I’ve been wondering about the “difference” in female vs. male entrepreneurship and I do not think there is one, there is just a strong pattern – most of the women driven to start their own mission-driven organizations approach their work differently than an entrepreneur who is more focused on personal wealth creation. In the words of Diana Rhoten as she wrapped up the day, “these women are not angling to make the system work for them,” but breaking and building a system “so that it works for everyone.” Does this distinction answer the question of why only 3% of VC tech startup funding goes to women-founded companies? Perhaps.
There IS ample room for VC, foundation, angel, and socially conscious investor funding of humanistic, sustainability focused ideas. The institutions we’ve created to house these ideas should not get in the way, and these entrepreneurs are deftly experimenting with hybrid models to attract the right kind of capital for their growth plans.

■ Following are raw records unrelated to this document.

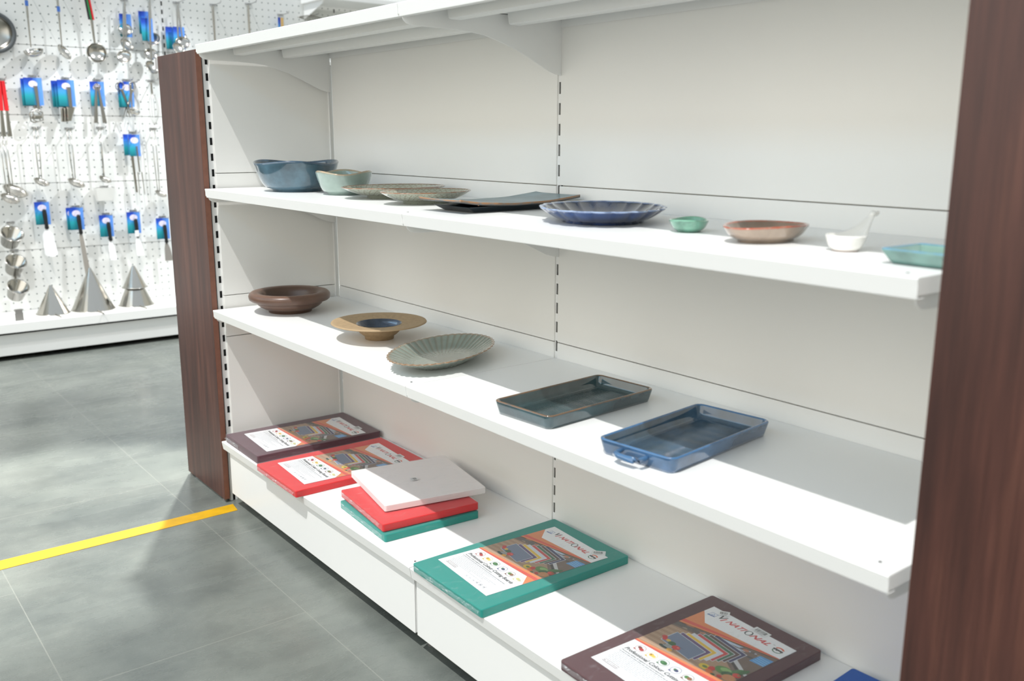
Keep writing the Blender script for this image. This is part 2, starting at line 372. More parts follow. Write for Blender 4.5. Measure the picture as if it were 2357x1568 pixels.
G_blue = glaze('blue_grey_glaze', (70, 96, 110), (44, 74, 100), inner=(34, 56, 76), mott=.35, rough=.18)
G_cel = glaze('celadon_glaze', (148, 166, 158), (176, 150, 118), inner=(128, 150, 138), mott=.12, rough=.14)
G_scale = glaze('sage_scale_glaze', (164, 170, 154), (142, 96, 66), inner=(160, 166, 146), mott=.15, rough=.22, speck=.12, pattern=(126, 112, 92))
G_flat = glaze('teal_brown_slab_glaze', (112, 142, 152), (172, 118, 62), inner=(84, 106, 112), foot=(20, 40, 48), mott=.25, rough=.3)
G_oval = glaze('cobalt_flute_glaze', (26, 52, 98), (150, 168, 200), inner=(74, 80, 74), mott=.6, rough=.08, pattern=(36, 52, 84))
G_green = glaze('jade_glaze', (108, 158, 138), (120, 176, 150), inner=(120, 170, 148), mott=.3, rough=.1, nscale=40)
G_red = glaze('rust_rim_glaze', (160, 142, 126), (176, 84, 56), inner=(118, 92, 72), mott=.25, rough=.16)
G_white = glaze('white_porcelain', (238, 236, 230), (242, 240, 235), mott=.02, rough=.14, foot=(150, 96, 72))
G_sq = glaze('sea_green_glaze', (104, 140, 132), (96, 150, 178), inner=(140, 172, 156), mott=.25, rough=.12)
G_brown = glaze('satin_brown_glaze', (98, 74, 62), (112, 84, 70), inner=(72, 56, 46), mott=.1, rough=.33)
G_tan = glaze('tan_stoneware', (172, 146, 112), (178, 152, 118), mott=.08, rough=.62, nscale=90)
G_well = glaze('navy_well_glaze', (48, 66, 88), (40, 60, 84), mott=.35, rough=.06)
G_flute = glaze('grey_green_fluted_glaze', (136, 150, 140), (150, 116, 84), inner=(134, 146, 136), mott=.15, rough=.26, pattern=(112, 96, 76))
G_tray = glaze('dark_teal_tray_glaze', (50, 72, 78), (118, 88, 62), inner=(54, 70, 68), mott=.35, rough=.07)
G_trayb = glaze('denim_blue_tray_glaze', (56, 86, 118), (64, 112, 158), inner=(66, 82, 82), mott=.35, rough=.06)

S2, S3 = Z2+.0003, Z3+.0003
dish('serving_bowl', 'large wavy-rimmed blue grey glazed bowl, leftmost on the middle shelf', 'bowl', G_blue, (.262, -.27, S2), R(-31), .133, .131,
     bowl_prof(.58, .089, curve=.42, wall=.04), wave=lambda a: .0045*cos(3*a))
dish('serving_bowl', 'small pale celadon bowl with scooped rim beside the big blue bowl', 'bowl', G_cel, (.512, -.238, S2), R(-28), .083, .083,
     bowl_prof(.60, .064, curve=.42, wall=.05), wave=lambda a: -.0048*cos(3*a))
dish('scalloped_plate', 'sage green fish-scale plate behind its smaller twin, next to the celadon bowl', 'plate', G_scale, (.715, -.19, S2), R(5), .118, .158,
     bowl_prof(.52, .030, curve=.62, wall=.03, foot=.0075, steps=32), n=256, flutes=36, famp=.007, scales=True)
dish('scalloped_plate', 'smaller sage green fish-scale plate standing in front, nearest the dark slab tray', 'plate', G_scale, (.955, -.238, S2), R(14), .096, .138,
     bowl_prof(.52, .030, curve=.62, wall=.03, foot=.0075, steps=32), n=256, flutes=32, famp=.007, scales=True)
dish('fluted_dish', 'glossy cobalt blue fluted oval serving dish on the middle shelf', 'dish', G_oval, (1.607, -.232, S2), R(-44), .162, .128,
     bowl_prof(.66, .029, curve=.72, wall=.03, foot=.004), n=160, flutes=20, famp=.05, fpow=.7)
dish('sauce_dish', 'tiny jade green pinched sauce dish on the middle shelf', 'dish', G_green, (1.857, -.252, S2), R(30), .036, .046,
     bowl_prof(.6, .0195, curve=.5, wall=.09, foot=.002), n=64, fold=lambda x, y, z, r: (x*(1-.25*max(0, y)/.05*r), y*1.02, z+.003*r*r*(y/.046)**2))
dish('oval_bowl', 'shallow oval bowl with rust red rim between sauce dish and white spoon dish', 'bowl', G_red, (2.04, -.268, S2), R(0), .057, .089,
     bowl_prof(.66, .026, curve=.5, wall=.07, foot=.004), n=80, wave=lambda a: .0015*cos(2*a))
# white dipping dish with a curled tail handle
def pull(x, y, z, r):      # the back of the rim drawn out and up into a handle
    a = math.atan2(y, x); w = max(0, sin(a))**6*min(1, max(0, z)/.0225)**3*(1 if r > .5 else 0)
    return x*(1-.5*w), y+.044*w, z+.031*w**1.25
t = dish('spoon_dish', 'small white porcelain dipping dish with curled upright tail handle', 'dish', G_white, (2.200, -.286, S2), 0, .0305, .0305,
     bowl_prof(.66, .0225, curve=.6, wall=.09, foot=.0025, steps=22), n=120, fold=pull)
hb = MB(); hb.tube([(0, .066, .0500), (0, .072, .0530), (0, .078, .0525), (0, .083, .0535), (0, .0855, .0550)], [.0035, .0052, .0042, .0034, .0022], 14)
hb.attr = dict(rim=[0.0]*len(hb.v), inn=[0.0]*len(hb.v), foot=[0.0]*len(hb.v), groove=[0.0]*len(hb.v)); hb.build('handle_tip', G_white, t, smooth=True)

# footed slab tray, ends curling up
def slab(x, y):
    return .013+.012*abs(y/.18)**2.2+.0003*sin(y*60)
t = thing('slab_tray', 'dark flat rectangular slab tray with upturned ends and orange-brown edge', 'tray', (1.226, -.202, S2), R(1))
sb = MB(); XS = [-.083, -.0824]+[-.07+.02*i for i in range(8)]+[.0824, .083]; YS = [-.18, -.1794]+[-.17+.01*i for i in range(35)]+[.1794, .18]; NX, NY = len(XS)-1, len(YS)-1; rim = []; inn = []; ft = []; vs = []; fs = []
for s in (0, 1):
    for j in range(NY+1):
        for i in range(NX+1):
            x = XS[i]; y = YS[j]
            vs.append((x, y, slab(x, y)+(.0048 if s else 0)+(.002*(abs(x)/.083)**4 if s else 0))); e = 1.0 if (i in (0, NX) or j in (0, NY)) else 0.0
            rim.append(e if s else 0); inn.append(1.0 if s else 0); ft.append(0 if s else 1.0)
N0 = (NX+1)*(NY+1)
for j in range(NY):
    for i in range(NX):
        a = j*(NX+1)+i; fs.append((a, a+NX+1, a+NX+2, a+1)); fs.append((N0+a, N0+a+1, N0+a+NX+2, N0+a+NX+1))
def edge(a, b): fs.append((a, b, b+N0, a+N0))
for i in range(NX): edge(i, i+1); edge((NY*(NX+1))+i+1, NY*(NX+1)+i)
for j in range(NY): edge((j+1)*(NX+1), j*(NX+1)); edge(j*(NX+1)+NX, (j+1)*(NX+1)+NX)
sb.add(vs, fs); sb.attr = dict(rim=rim, inn=inn, foot=ft, groove=[0]*len(vs)); sb.build('slab', G_flat, t, smooth=True)
fb = MB(); fb.rings([[(-.058, -.125, 0), (.058, -.125, 0), (.058, .125, 0), (-.058, .125, 0)], [(-.07, -.15, .0135), (.07, -.15, .0135), (.07, .15, .0135), (-.07, .15, .0135)]])
fb.build('foot', mat('dark_teal_foot_glaze', (18, 36, 44), .3, coat=.3), t, bevel=.002)
MB().lathe([(.0005, -.0025), (.002, -.0015), (.0025, 0), (.002, .0015), (.0005, .0025)], 10, c=(.079, -.128, .0195)).build('glaze_bead', mat('amber_glaze', (176, 112, 52), .15, coat=.5), t, smooth=True)

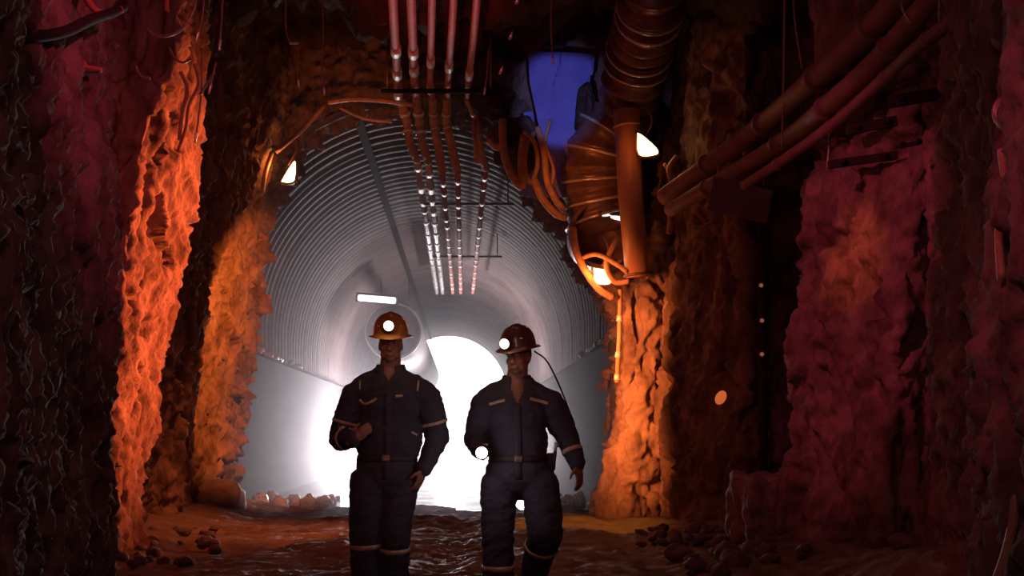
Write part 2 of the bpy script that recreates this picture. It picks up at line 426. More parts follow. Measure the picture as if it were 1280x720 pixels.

When VC funding is right, expect VCs to be looking for more women-founded companies if only to expand the breadth and diversity of the companies they fund. When “AVC” Fred Wilson, husband of conference organizer Joanne Wilson was asked about his intention to invest in female-founded companies, he answered: “i would simply say that we’d like to see more women pitching us and more women in the teams that pitch us.” So future entrepreneur women. Go forth. Pitch. Ask for what you need to have us all benefit from your giant ideas.